Available data -
# # # # # # #
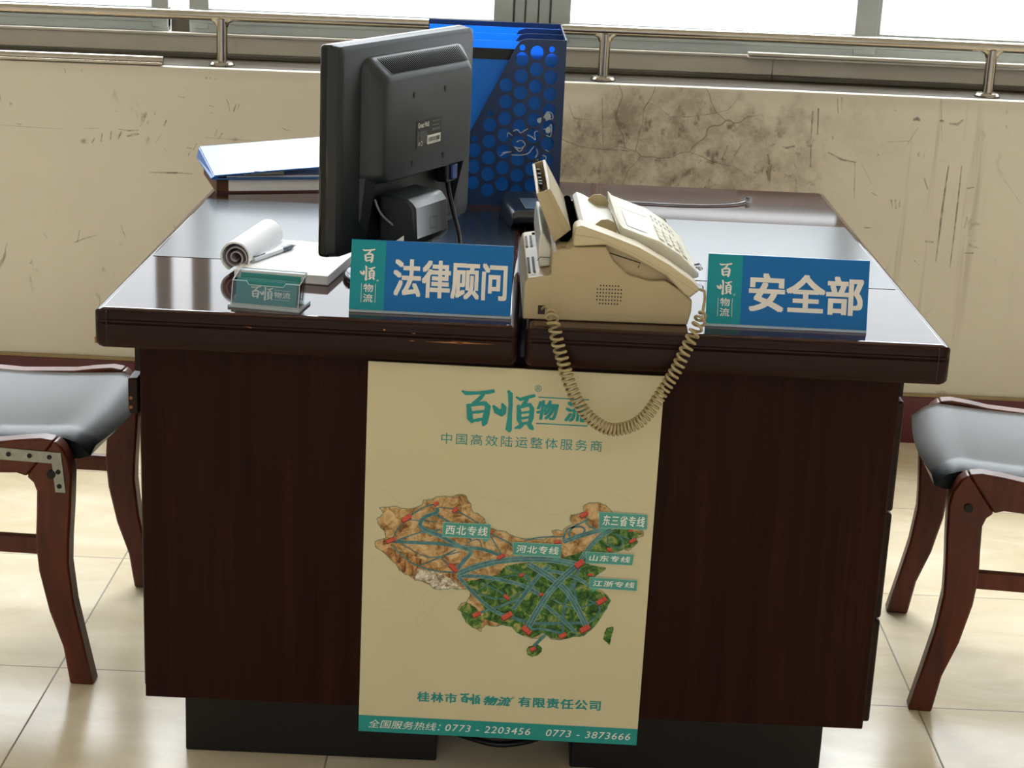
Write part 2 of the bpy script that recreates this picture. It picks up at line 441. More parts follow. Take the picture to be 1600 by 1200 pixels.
# ---- printed artwork, in tenths of a millimetre on the poster sheet
OUTLINE=[(210,3610),(320,3630),(460,3650),(530,3620),(690,3620),(830,3680),(860,3770),(980,3780),(1040,3820),(1150,3840),(1270,3840),(1350,3880),(1450,3880),(1490,3800),(1550,3750),(1560,3660),(1580,3620),(1670,3590),(1750,3530),(1780,3430),(1840,3390),(1950,3350),(2070,3340),(2150,3300),(2210,3260),(2350,3250),(2520,3240),(2630,3250),(2770,3320),(2740,3390),(2820,3410),(2900,3400),(2940,3460),(3040,3510),(2990,3570),(3000,3660),(3080,3660),(3190,3710),(3170,3800),(3240,3850),(3380,3860),(3490,3830),(3580,3760),(3670,3610),(3840,3530),(4070,3450),(4070,3390),(3970,3340),(4000,3270),(3920,3190),(3870,3140),(3780,3180),(3720,3120),(3650,3100),(3560,3080),(3450,3030),(3320,3010),(3260,2960),(3320,2880),(3440,2870),(3560,2860),(3550,2830),(3470,2760),(3380,2700),(3340,2630),(3400,2530),(3510,2490),(3600,2430),(3660,2340),(3610,2220),(3560,2120),(3510,2000),(3410,1870),(3300,1760),(3190,1770),(3080,1700),(2930,1670),(2820,1680),(2700,1770),(2620,1670),(2540,1670),(2420,1700),(2300,1750),(2240,1840),(2130,1870),(1960,1830),(1840,1850),(1790,1790),(1780,1730),(1690,1780),(1630,1810),(1530,1900),(1540,1990),(1420,2080),(1460,2170),(1550,2210),(1590,2300),(1600,2360),(1540,2410),(1430,2390),(1310,2410),(1150,2370),(1030,2400),(990,2460),(890,2500),(770,2510),(740,2570),(630,2590),(540,2650),(490,2740),(370,2850),(280,2940),(180,2990),(170,3080),(250,3120),(320,3140),(310,3240),(250,3310),(210,3350),(190,3440),(240,3480),(280,3540)]
ISLES=[[(3720,1930),(3740,1890),(3720,1790),(3690,1630),(3650,1660),(3590,1720),(3600,1820),(3630,1900)],[(2460,1480),(2500,1540),(2630,1570),(2700,1520),(2690,1460),(2630,1390),(2550,1370),(2480,1400)]]
GREEN=[[(1490,2510),(1760,2590),(1980,2660),(2090,2810),(2310,2860),(2650,2930),(2920,2980),(3170,3080),(3360,3240),(3520,3400),(3680,3490),(3850,3470),(4060,3420),(3970,3340),(4000,3270),(3920,3190),(3720,3120),(3560,3080),(3320,3010),(3260,2960),(3320,2880),(3560,2860),(3470,2760),(3340,2630),(3400,2530),(3600,2430),(3660,2340),(3610,2220),(3510,2000),(3410,1870),(3300,1760),(3080,1700),(2820,1680),(2700,1770),(2540,1670),(2300,1750),(2240,1840),(1960,1890),(1780,1970),(1830,2100),(1660,2340)],[(1440,2080),(1550,2190),(1690,2120),(1780,1970),(1790,1790),(1690,1780),(1630,1810),(1530,1900)]]
MOUNT=[(260,2940),(370,3000),(510,2950),(680,2930),(850,2840),(1130,2710),(1360,2630),(1480,2570),(1510,2420),(1310,2410),(1150,2370),(1030,2400),(890,2500),(760,2520),(630,2610),(540,2660),(370,2850)]
SNOW=[(800,2690),(1020,2670),(1190,2620),(1370,2510),(1480,2450),(1430,2390),(1310,2410),(1150,2370),(1030,2400),(990,2460),(890,2510),(770,2520)]
ROADS=[([(1390,2640),(1640,2760),(1970,2870),(2360,2930),(2760,2940),(3180,2880)],94),([(1390,2610),(1760,2620),(2100,2570),(2360,2510),(2620,2380)],61),([(1410,2600),(1600,2390),(1890,2130),(2180,1980)],55),([(3130,2870),(2940,2670),(2750,2420),(2600,2140),(2470,1850)],94),([(2420,2860),(2710,2690),(2980,2490),(3160,2230),(3320,1930)],89),([(2230,2120),(2390,2370),(2570,2660),(2730,2850)],61),([(420,3100),(790,3100),(1120,3100),(1460,3060)],50),([(1460,3060),(1740,3050),(2030,2960)],55),([(840,3300),(1120,3220),(1400,3080),(1570,3000),(1470,2840),(1390,2720)],61),([(1050,3660),(1050,3590),(890,3510),(820,3410),(860,3330),(1150,3220)],61),([(860,3480),(1000,3560),(1140,3500),(1340,3380),(1570,3180)],33),([(2910,3230),(3180,3350),(3460,3450),(3650,3510)],72),([(3180,2960),(3310,3180),(3460,3360),(3600,3460)],72),([(2910,3250),(2960,3430),(3150,3480),(3210,3410),(3050,3280),(2990,3370),(3070,3490),(3260,3590)],27),([(3240,3640),(3230,3530),(3370,3450)],22),([(3550,3370),(3580,3220),(3730,3190),(3780,3290),(3660,3400)],22),([(3660,3400),(3800,3350),(3910,3310)],16),([(420,3030),(570,2890),(770,2750),(1080,2670),(1390,2660)],22),([(450,3100),(840,3270),(1120,3320)],22),([(610,3460),(850,3650),(1050,3720)],22),([(420,3130),(500,3310),(610,3430)],16),([(1360,3620),(1610,3480),(1840,3320)],19),([(640,3450),(1060,3440)],16),([(1080,3670),(1330,3650)],16),([(1870,3290),(2100,3180),(2190,3120)],22),([(1850,3260),(2020,2990)],19),([(850,2750),(1130,2890),(1350,3020)],22),([(560,3070),(960,2880),(1410,2990)],16),([(1130,2890),(1390,2660)],16),([(2350,3220),(2570,3280),(2910,3310)],19),([(2480,2800),(3050,2710),(3370,2540)],55),([(1650,2400),(1880,2290),(2170,2300),(2390,2430)],22),([(1720,2030),(2060,2170),(2340,2310)],39),([(2180,2010),(2520,1920),(2920,1940),(3320,1970)],50),([(2680,2230),(2940,2030),(3180,1800)],55),([(2990,1760),(2980,1970),(2990,2220),(3080,2590)],39),([(3180,2840),(3110,2590),(3160,2320),(3260,2050)],39),([(2960,1780),(2700,1830),(2500,1820)],39),([(2570,1550),(2730,1740)],50),([(3320,1930),(3480,2090),(3500,2240),(3350,2330)],27),([(1760,2520),(1990,2410),(2140,2330)],22),([(1680,2370),(1980,2600),(2380,2680),(2440,2560),(2360,2370)],16),([(1460,3060),(1540,3150),(1680,3190),(1740,3040)],13),([(2790,2330),(3130,2190),(3520,2340)],25),([(2090,2780),(2350,2680),(2630,2380)],22)]
TRUCKS=[(1040,3730,83,78,40),(620,3480,167,100,35),(1320,3650,100,83,45),(400,3120,156,83,25),(1330,2740,167,100,-45),(2020,2960,139,83,30),(3190,3680,139,94,35),(3170,2910,156,128,40),(2830,3230,106,66,10),(2330,2680,72,66,30),(2130,2320,100,72,-40),(1700,2020,139,94,30),(2150,2020,184,117,35),(2450,1810,172,117,-40),(3310,1880,172,122,35),(2990,1750,122,94,30),(2560,1510,100,83,20),(3530,2340,167,111,35),(3920,3310,106,72,30),(3590,3150,83,61,-30),(2640,2390,72,55,10),(3340,2740,83,50,0),(1860,3330,44,66,0),(3880,3460,72,33,0)]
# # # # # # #
Problem statement - Omit the pictures, and quote the material above exactly as given.

Solution to this exercise -
Write part 2 of the bpy script that recreates this picture. It picks up at line 441. More parts follow. Take the picture to be 1600 by 1200 pixels.
# ---- printed artwork, in tenths of a millimetre on the poster sheet
OUTLINE=[(210,3610),(320,3630),(460,3650),(530,3620),(690,3620),(830,3680),(860,3770),(980,3780),(1040,3820),(1150,3840),(1270,3840),(1350,3880),(1450,3880),(1490,3800),(1550,3750),(1560,3660),(1580,3620),(1670,3590),(1750,3530),(1780,3430),(1840,3390),(1950,3350),(2070,3340),(2150,3300),(2210,3260),(2350,3250),(2520,3240),(2630,3250),(2770,3320),(2740,3390),(2820,3410),(2900,3400),(2940,3460),(3040,3510),(2990,3570),(3000,3660),(3080,3660),(3190,3710),(3170,3800),(3240,3850),(3380,3860),(3490,3830),(3580,3760),(3670,3610),(3840,3530),(4070,3450),(4070,3390),(3970,3340),(4000,3270),(3920,3190),(3870,3140),(3780,3180),(3720,3120),(3650,3100),(3560,3080),(3450,3030),(3320,3010),(3260,2960),(3320,2880),(3440,2870),(3560,2860),(3550,2830),(3470,2760),(3380,2700),(3340,2630),(3400,2530),(3510,2490),(3600,2430),(3660,2340),(3610,2220),(3560,2120),(3510,2000),(3410,1870),(3300,1760),(3190,1770),(3080,1700),(2930,1670),(2820,1680),(2700,1770),(2620,1670),(2540,1670),(2420,1700),(2300,1750),(2240,1840),(2130,1870),(1960,1830),(1840,1850),(1790,1790),(1780,1730),(1690,1780),(1630,1810),(1530,1900),(1540,1990),(1420,2080),(1460,2170),(1550,2210),(1590,2300),(1600,2360),(1540,2410),(1430,2390),(1310,2410),(1150,2370),(1030,2400),(990,2460),(890,2500),(770,2510),(740,2570),(630,2590),(540,2650),(490,2740),(370,2850),(280,2940),(180,2990),(170,3080),(250,3120),(320,3140),(310,3240),(250,3310),(210,3350),(190,3440),(240,3480),(280,3540)]
ISLES=[[(3720,1930),(3740,1890),(3720,1790),(3690,1630),(3650,1660),(3590,1720),(3600,1820),(3630,1900)],[(2460,1480),(2500,1540),(2630,1570),(2700,1520),(2690,1460),(2630,1390),(2550,1370),(2480,1400)]]
GREEN=[[(1490,2510),(1760,2590),(1980,2660),(2090,2810),(2310,2860),(2650,2930),(2920,2980),(3170,3080),(3360,3240),(3520,3400),(3680,3490),(3850,3470),(4060,3420),(3970,3340),(4000,3270),(3920,3190),(3720,3120),(3560,3080),(3320,3010),(3260,2960),(3320,2880),(3560,2860),(3470,2760),(3340,2630),(3400,2530),(3600,2430),(3660,2340),(3610,2220),(3510,2000),(3410,1870),(3300,1760),(3080,1700),(2820,1680),(2700,1770),(2540,1670),(2300,1750),(2240,1840),(1960,1890),(1780,1970),(1830,2100),(1660,2340)],[(1440,2080),(1550,2190),(1690,2120),(1780,1970),(1790,1790),(1690,1780),(1630,1810),(1530,1900)]]
MOUNT=[(260,2940),(370,3000),(510,2950),(680,2930),(850,2840),(1130,2710),(1360,2630),(1480,2570),(1510,2420),(1310,2410),(1150,2370),(1030,2400),(890,2500),(760,2520),(630,2610),(540,2660),(370,2850)]
SNOW=[(800,2690),(1020,2670),(1190,2620),(1370,2510),(1480,2450),(1430,2390),(1310,2410),(1150,2370),(1030,2400),(990,2460),(890,2510),(770,2520)]
ROADS=[([(1390,2640),(1640,2760),(1970,2870),(2360,2930),(2760,2940),(3180,2880)],94),([(1390,2610),(1760,2620),(2100,2570),(2360,2510),(2620,2380)],61),([(1410,2600),(1600,2390),(1890,2130),(2180,1980)],55),([(3130,2870),(2940,2670),(2750,2420),(2600,2140),(2470,1850)],94),([(2420,2860),(2710,2690),(2980,2490),(3160,2230),(3320,1930)],89),([(2230,2120),(2390,2370),(2570,2660),(2730,2850)],61),([(420,3100),(790,3100),(1120,3100),(1460,3060)],50),([(1460,3060),(1740,3050),(2030,2960)],55),([(840,3300),(1120,3220),(1400,3080),(1570,3000),(1470,2840),(1390,2720)],61),([(1050,3660),(1050,3590),(890,3510),(820,3410),(860,3330),(1150,3220)],61),([(860,3480),(1000,3560),(1140,3500),(1340,3380),(1570,3180)],33),([(2910,3230),(3180,3350),(3460,3450),(3650,3510)],72),([(3180,2960),(3310,3180),(3460,3360),(3600,3460)],72),([(2910,3250),(2960,3430),(3150,3480),(3210,3410),(3050,3280),(2990,3370),(3070,3490),(3260,3590)],27),([(3240,3640),(3230,3530),(3370,3450)],22),([(3550,3370),(3580,3220),(3730,3190),(3780,3290),(3660,3400)],22),([(3660,3400),(3800,3350),(3910,3310)],16),([(420,3030),(570,2890),(770,2750),(1080,2670),(1390,2660)],22),([(450,3100),(840,3270),(1120,3320)],22),([(610,3460),(850,3650),(1050,3720)],22),([(420,3130),(500,3310),(610,3430)],16),([(1360,3620),(1610,3480),(1840,3320)],19),([(640,3450),(1060,3440)],16),([(1080,3670),(1330,3650)],16),([(1870,3290),(2100,3180),(2190,3120)],22),([(1850,3260),(2020,2990)],19),([(850,2750),(1130,2890),(1350,3020)],22),([(560,3070),(960,2880),(1410,2990)],16),([(1130,2890),(1390,2660)],16),([(2350,3220),(2570,3280),(2910,3310)],19),([(2480,2800),(3050,2710),(3370,2540)],55),([(1650,2400),(1880,2290),(2170,2300),(2390,2430)],22),([(1720,2030),(2060,2170),(2340,2310)],39),([(2180,2010),(2520,1920),(2920,1940),(3320,1970)],50),([(2680,2230),(2940,2030),(3180,1800)],55),([(2990,1760),(2980,1970),(2990,2220),(3080,2590)],39),([(3180,2840),(3110,2590),(3160,2320),(3260,2050)],39),([(2960,1780),(2700,1830),(2500,1820)],39),([(2570,1550),(2730,1740)],50),([(3320,1930),(3480,2090),(3500,2240),(3350,2330)],27),([(1760,2520),(1990,2410),(2140,2330)],22),([(1680,2370),(1980,2600),(2380,2680),(2440,2560),(2360,2370)],16),([(1460,3060),(1540,3150),(1680,3190),(1740,3040)],13),([(2790,2330),(3130,2190),(3520,2340)],25),([(2090,2780),(2350,2680),(2630,2380)],22)]
TRUCKS=[(1040,3730,83,78,40),(620,3480,167,100,35),(1320,3650,100,83,45),(400,3120,156,83,25),(1330,2740,167,100,-45),(2020,2960,139,83,30),(3190,3680,139,94,35),(3170,2910,156,128,40),(2830,3230,106,66,10),(2330,2680,72,66,30),(2130,2320,100,72,-40),(1700,2020,139,94,30),(2150,2020,184,117,35),(2450,1810,172,117,-40),(3310,1880,172,122,35),(2990,1750,122,94,30),(2560,1510,100,83,20),(3530,2340,167,111,35),(3920,3310,106,72,30),(3590,3150,83,61,-30),(2640,2390,72,55,10),(3340,2740,83,50,0),(1860,3330,44,66,0),(3880,3460,72,33,0)]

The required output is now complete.